:: Provided records

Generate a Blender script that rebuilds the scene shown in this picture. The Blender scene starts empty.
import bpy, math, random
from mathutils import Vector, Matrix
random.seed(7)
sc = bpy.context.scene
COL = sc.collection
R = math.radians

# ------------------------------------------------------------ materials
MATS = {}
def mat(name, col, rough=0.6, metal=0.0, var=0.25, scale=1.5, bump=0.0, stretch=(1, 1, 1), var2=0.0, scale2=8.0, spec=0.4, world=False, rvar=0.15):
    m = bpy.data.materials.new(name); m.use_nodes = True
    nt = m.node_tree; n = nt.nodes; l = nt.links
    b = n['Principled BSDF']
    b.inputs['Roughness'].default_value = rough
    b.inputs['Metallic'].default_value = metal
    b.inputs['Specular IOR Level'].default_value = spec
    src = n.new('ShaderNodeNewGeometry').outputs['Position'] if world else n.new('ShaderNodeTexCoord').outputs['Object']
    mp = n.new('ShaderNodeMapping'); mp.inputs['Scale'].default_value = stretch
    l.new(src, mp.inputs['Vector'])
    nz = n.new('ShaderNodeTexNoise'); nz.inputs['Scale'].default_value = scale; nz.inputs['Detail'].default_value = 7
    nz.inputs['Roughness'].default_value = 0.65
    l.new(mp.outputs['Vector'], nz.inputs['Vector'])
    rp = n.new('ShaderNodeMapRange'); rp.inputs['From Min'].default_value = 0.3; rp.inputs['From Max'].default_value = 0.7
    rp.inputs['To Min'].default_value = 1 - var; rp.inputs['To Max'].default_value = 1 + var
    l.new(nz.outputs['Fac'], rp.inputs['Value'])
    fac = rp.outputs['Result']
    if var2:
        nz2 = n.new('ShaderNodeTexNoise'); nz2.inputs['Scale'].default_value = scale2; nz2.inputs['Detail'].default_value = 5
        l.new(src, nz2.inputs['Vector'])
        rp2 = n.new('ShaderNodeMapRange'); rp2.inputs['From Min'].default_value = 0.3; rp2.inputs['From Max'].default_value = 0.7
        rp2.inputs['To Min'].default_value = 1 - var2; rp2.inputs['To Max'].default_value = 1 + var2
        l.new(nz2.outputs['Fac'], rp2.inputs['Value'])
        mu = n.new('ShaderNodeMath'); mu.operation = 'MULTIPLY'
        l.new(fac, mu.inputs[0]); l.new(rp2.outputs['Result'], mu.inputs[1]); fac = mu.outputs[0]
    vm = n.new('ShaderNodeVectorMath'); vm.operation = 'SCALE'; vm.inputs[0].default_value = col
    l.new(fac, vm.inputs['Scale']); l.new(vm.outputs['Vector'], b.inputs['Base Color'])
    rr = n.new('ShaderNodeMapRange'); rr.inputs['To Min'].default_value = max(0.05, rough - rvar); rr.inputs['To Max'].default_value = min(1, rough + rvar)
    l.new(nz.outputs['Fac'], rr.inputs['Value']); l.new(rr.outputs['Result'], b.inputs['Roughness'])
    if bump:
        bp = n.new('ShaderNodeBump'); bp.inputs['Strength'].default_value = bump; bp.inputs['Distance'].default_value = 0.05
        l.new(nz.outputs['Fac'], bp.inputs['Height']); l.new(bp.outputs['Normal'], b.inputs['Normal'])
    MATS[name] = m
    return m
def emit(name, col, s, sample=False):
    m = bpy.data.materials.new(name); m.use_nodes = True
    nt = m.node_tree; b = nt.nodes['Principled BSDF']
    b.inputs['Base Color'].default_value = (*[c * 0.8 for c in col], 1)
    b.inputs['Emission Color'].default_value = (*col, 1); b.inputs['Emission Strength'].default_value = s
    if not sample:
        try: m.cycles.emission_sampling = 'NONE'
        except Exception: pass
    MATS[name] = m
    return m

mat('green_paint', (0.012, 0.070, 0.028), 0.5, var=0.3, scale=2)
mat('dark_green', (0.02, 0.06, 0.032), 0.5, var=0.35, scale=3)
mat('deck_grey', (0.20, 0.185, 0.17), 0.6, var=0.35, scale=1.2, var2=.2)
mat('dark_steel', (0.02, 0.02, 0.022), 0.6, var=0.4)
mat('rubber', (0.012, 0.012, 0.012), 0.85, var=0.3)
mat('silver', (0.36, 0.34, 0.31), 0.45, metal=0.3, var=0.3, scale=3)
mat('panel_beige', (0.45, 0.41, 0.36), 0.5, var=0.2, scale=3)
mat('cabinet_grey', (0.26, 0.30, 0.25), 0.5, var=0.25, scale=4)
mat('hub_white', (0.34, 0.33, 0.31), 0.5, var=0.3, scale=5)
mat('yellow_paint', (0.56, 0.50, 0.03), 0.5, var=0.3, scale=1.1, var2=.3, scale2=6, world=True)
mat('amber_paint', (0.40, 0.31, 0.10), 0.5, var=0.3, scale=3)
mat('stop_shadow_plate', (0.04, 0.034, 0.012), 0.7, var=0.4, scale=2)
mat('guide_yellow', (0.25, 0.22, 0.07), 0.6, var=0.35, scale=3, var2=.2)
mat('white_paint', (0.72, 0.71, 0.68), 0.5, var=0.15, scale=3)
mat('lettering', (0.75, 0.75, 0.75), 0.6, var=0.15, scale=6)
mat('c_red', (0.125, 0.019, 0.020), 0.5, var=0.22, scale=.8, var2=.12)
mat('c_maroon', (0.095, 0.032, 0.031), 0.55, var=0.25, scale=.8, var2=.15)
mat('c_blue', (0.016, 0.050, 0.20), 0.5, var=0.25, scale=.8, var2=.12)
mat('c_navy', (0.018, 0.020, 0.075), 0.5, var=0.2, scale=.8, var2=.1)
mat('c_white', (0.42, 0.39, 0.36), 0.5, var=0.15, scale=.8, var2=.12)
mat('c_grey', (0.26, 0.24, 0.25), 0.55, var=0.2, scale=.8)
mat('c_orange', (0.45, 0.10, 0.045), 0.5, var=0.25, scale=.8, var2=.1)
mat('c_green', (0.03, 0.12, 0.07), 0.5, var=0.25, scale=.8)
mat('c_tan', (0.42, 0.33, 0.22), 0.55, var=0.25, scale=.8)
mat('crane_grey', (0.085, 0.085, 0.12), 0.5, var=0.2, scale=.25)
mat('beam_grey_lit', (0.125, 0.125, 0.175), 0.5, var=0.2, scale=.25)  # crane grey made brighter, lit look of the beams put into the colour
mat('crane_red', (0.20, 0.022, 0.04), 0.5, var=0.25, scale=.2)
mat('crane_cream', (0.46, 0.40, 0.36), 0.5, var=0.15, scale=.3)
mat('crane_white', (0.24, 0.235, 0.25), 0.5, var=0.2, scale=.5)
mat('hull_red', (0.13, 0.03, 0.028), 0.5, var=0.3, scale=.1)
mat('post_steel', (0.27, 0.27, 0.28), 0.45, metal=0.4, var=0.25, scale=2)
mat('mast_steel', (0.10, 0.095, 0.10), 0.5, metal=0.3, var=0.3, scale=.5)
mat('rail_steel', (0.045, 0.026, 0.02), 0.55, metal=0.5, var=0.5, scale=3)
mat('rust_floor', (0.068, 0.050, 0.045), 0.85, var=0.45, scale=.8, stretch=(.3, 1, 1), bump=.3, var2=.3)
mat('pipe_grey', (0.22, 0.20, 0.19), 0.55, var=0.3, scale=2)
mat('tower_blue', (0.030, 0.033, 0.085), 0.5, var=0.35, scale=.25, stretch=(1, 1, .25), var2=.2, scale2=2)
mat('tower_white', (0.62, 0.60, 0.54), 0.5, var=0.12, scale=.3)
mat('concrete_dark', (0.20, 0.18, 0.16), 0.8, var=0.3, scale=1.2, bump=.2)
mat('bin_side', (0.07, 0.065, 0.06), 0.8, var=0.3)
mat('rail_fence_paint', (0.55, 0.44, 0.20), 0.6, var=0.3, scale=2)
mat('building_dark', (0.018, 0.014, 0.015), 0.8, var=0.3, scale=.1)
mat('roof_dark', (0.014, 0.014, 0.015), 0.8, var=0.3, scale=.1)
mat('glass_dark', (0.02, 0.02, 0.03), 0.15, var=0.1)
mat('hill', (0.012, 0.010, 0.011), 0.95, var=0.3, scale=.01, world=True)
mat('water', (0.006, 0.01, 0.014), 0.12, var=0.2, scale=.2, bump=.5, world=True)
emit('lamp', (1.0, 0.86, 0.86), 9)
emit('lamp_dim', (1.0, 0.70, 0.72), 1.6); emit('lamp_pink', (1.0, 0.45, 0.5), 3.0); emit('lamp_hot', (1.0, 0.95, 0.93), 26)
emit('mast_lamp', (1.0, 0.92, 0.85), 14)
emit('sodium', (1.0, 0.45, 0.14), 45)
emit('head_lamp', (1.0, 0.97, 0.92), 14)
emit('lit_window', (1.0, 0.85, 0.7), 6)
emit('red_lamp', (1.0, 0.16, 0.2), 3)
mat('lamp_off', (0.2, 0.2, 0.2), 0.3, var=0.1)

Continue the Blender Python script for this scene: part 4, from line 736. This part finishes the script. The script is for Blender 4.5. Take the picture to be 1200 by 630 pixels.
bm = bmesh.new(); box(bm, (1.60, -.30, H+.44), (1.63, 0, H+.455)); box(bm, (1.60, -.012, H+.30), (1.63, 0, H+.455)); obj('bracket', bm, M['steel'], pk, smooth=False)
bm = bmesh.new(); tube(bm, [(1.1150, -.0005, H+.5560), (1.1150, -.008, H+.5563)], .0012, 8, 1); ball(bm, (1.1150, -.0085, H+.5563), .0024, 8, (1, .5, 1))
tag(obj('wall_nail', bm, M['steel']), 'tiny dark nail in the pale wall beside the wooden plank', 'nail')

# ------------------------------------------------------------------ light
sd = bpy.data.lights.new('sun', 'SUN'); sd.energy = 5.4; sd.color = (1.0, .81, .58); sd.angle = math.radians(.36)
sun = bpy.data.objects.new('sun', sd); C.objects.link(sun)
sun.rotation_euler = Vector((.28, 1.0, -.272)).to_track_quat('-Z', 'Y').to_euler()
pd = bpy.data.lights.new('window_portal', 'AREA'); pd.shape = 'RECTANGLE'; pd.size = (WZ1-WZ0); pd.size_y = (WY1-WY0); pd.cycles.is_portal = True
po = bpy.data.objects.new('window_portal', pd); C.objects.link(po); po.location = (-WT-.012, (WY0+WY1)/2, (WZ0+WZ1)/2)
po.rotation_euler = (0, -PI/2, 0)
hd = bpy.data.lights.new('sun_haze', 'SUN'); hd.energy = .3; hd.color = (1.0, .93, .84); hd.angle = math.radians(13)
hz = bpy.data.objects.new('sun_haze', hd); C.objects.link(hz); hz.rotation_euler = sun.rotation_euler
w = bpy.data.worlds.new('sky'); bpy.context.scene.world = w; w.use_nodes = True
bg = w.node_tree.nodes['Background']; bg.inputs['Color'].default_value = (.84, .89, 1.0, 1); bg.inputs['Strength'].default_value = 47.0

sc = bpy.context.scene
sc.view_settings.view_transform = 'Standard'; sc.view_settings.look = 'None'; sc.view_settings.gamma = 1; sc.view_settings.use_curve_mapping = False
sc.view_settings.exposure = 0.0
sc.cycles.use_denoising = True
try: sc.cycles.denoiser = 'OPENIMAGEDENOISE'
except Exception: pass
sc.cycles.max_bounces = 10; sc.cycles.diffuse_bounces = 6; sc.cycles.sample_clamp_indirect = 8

::::

* Problem to work on
Exactly as they stand, set down the lines from the top of the data through the line with "R = math.radians".

* Response to the task
Generate a Blender script that rebuilds the scene shown in this picture. The Blender scene starts empty.
import bpy, math, random
from mathutils import Vector, Matrix
random.seed(7)
sc = bpy.context.scene
COL = sc.collection
R = math.radians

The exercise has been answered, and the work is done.